*** Recorded information

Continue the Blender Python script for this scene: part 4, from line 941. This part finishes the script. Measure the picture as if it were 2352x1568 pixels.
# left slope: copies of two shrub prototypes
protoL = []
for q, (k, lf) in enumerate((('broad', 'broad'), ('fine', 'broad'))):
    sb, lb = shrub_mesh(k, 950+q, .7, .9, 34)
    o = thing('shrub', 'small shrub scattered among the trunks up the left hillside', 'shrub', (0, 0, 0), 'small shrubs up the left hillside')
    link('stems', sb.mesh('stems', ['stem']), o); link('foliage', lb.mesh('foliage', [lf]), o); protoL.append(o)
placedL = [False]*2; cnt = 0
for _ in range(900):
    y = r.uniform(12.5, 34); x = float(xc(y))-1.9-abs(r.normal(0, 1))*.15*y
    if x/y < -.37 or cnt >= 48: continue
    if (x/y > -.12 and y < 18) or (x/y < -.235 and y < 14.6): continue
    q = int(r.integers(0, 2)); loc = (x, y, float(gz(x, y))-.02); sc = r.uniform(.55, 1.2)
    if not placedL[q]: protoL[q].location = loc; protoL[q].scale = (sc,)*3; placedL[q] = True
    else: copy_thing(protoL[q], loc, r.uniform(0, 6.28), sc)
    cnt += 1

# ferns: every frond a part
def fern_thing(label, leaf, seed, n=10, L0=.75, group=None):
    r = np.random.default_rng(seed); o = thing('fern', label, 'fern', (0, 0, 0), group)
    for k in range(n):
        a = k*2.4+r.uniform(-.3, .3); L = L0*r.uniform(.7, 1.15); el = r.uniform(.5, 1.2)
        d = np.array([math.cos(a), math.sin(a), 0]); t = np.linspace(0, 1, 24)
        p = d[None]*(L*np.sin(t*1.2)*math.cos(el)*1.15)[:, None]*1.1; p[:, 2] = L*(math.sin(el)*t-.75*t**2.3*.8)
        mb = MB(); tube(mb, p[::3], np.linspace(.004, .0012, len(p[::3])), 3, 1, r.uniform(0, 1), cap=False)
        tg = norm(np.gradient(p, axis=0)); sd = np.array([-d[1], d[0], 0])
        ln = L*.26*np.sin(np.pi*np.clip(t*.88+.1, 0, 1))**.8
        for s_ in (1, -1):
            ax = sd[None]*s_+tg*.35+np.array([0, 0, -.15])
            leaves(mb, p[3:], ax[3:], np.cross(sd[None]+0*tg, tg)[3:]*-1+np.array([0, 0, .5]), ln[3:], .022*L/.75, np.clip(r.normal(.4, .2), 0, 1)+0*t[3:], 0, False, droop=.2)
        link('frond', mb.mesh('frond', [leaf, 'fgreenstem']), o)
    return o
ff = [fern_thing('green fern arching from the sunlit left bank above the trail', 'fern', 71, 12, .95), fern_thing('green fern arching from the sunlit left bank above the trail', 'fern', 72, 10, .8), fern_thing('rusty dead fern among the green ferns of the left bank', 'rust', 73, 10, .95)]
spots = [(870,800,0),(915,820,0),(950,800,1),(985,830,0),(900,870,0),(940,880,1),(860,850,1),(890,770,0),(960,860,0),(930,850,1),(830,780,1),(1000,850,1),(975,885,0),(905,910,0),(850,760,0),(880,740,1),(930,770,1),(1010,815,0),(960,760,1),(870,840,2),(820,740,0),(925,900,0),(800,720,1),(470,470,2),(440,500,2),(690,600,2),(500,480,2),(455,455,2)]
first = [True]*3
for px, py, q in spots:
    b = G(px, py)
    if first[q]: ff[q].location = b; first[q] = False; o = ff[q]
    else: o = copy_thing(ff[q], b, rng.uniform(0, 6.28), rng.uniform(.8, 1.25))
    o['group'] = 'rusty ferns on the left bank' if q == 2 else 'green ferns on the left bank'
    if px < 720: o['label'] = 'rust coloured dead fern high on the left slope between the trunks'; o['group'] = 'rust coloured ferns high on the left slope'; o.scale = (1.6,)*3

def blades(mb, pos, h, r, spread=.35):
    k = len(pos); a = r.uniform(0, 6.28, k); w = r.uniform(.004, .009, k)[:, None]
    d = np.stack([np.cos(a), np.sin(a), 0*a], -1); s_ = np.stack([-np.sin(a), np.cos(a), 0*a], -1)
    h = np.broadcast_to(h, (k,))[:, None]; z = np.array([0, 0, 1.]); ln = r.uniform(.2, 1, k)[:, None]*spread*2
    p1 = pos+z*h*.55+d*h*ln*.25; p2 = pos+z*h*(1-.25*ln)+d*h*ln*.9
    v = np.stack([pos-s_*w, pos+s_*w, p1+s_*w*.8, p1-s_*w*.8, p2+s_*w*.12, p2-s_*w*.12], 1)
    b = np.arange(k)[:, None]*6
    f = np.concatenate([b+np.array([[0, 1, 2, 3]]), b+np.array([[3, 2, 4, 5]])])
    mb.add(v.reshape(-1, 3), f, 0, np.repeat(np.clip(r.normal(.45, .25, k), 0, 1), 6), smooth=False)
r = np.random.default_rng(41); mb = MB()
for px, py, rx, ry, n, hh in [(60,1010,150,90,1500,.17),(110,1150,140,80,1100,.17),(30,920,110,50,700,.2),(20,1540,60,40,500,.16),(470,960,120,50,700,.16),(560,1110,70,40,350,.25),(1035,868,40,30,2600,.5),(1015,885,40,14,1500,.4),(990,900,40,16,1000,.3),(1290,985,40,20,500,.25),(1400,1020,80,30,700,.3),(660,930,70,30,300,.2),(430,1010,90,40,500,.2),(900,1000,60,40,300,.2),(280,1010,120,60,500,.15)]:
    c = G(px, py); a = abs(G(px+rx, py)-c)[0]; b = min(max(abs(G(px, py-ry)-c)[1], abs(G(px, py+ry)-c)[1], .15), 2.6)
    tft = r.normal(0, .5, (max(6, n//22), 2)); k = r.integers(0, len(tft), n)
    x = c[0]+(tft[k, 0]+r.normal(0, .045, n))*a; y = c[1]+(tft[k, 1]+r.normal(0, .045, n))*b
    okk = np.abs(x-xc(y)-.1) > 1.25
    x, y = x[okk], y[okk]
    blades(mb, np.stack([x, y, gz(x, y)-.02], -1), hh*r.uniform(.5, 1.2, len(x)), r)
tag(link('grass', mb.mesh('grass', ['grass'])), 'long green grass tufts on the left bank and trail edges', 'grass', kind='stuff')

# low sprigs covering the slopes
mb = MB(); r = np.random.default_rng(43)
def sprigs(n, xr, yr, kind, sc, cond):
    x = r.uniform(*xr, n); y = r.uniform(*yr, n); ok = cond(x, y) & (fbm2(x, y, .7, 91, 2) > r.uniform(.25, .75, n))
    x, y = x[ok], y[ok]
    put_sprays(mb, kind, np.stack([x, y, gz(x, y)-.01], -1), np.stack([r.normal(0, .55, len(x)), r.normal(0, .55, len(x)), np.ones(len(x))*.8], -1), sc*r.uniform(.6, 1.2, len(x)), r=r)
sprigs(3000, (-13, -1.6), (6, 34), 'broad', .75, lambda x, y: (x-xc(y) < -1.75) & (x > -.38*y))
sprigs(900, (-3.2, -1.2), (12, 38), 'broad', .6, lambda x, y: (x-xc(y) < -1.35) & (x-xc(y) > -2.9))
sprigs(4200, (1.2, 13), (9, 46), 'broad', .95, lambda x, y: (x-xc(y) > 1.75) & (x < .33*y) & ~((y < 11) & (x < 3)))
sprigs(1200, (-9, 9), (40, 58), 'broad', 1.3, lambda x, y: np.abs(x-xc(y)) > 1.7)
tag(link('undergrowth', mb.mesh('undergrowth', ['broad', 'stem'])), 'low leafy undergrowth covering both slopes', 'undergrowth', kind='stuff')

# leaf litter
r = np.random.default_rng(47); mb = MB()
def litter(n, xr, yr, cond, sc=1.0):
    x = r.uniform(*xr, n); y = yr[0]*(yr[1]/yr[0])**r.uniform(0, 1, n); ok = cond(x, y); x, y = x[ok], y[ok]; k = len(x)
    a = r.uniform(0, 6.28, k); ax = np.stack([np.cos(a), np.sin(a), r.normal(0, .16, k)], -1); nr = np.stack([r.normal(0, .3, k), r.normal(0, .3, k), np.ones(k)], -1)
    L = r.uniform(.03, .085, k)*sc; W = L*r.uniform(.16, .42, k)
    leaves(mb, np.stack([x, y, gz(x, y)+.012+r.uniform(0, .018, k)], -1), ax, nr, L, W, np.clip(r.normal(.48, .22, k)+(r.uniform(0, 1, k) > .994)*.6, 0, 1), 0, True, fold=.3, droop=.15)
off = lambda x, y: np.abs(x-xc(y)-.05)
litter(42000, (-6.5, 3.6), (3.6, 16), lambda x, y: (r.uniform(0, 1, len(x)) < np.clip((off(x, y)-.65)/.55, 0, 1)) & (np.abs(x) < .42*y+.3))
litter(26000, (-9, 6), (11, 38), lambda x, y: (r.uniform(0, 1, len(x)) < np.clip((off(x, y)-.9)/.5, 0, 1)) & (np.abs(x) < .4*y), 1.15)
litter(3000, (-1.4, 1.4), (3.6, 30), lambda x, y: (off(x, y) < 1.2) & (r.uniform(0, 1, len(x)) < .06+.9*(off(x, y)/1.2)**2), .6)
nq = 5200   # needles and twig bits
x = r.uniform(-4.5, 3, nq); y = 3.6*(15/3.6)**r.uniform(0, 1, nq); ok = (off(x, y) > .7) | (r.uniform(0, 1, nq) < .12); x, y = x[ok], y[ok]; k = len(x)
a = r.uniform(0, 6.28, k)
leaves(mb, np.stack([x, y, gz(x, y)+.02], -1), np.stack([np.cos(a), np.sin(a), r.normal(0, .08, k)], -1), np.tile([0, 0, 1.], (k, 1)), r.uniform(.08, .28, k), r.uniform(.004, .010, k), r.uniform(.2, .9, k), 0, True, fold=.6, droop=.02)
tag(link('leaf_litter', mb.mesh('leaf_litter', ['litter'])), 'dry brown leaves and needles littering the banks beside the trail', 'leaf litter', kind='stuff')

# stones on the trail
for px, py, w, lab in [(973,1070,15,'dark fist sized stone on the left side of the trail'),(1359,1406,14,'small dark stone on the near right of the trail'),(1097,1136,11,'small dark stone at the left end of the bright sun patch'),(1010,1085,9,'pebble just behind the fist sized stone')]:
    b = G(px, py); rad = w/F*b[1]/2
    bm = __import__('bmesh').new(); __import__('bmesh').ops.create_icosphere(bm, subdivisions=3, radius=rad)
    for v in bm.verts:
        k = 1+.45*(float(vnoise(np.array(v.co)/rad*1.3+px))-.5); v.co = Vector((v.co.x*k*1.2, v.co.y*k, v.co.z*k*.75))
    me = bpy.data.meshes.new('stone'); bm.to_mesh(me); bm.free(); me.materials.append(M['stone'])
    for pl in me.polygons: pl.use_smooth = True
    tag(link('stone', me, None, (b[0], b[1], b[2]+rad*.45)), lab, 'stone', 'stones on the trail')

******

--- What you are asked to do ---
Count the lines of the data that include the string "part", and give only that number.

--- Answer ---
2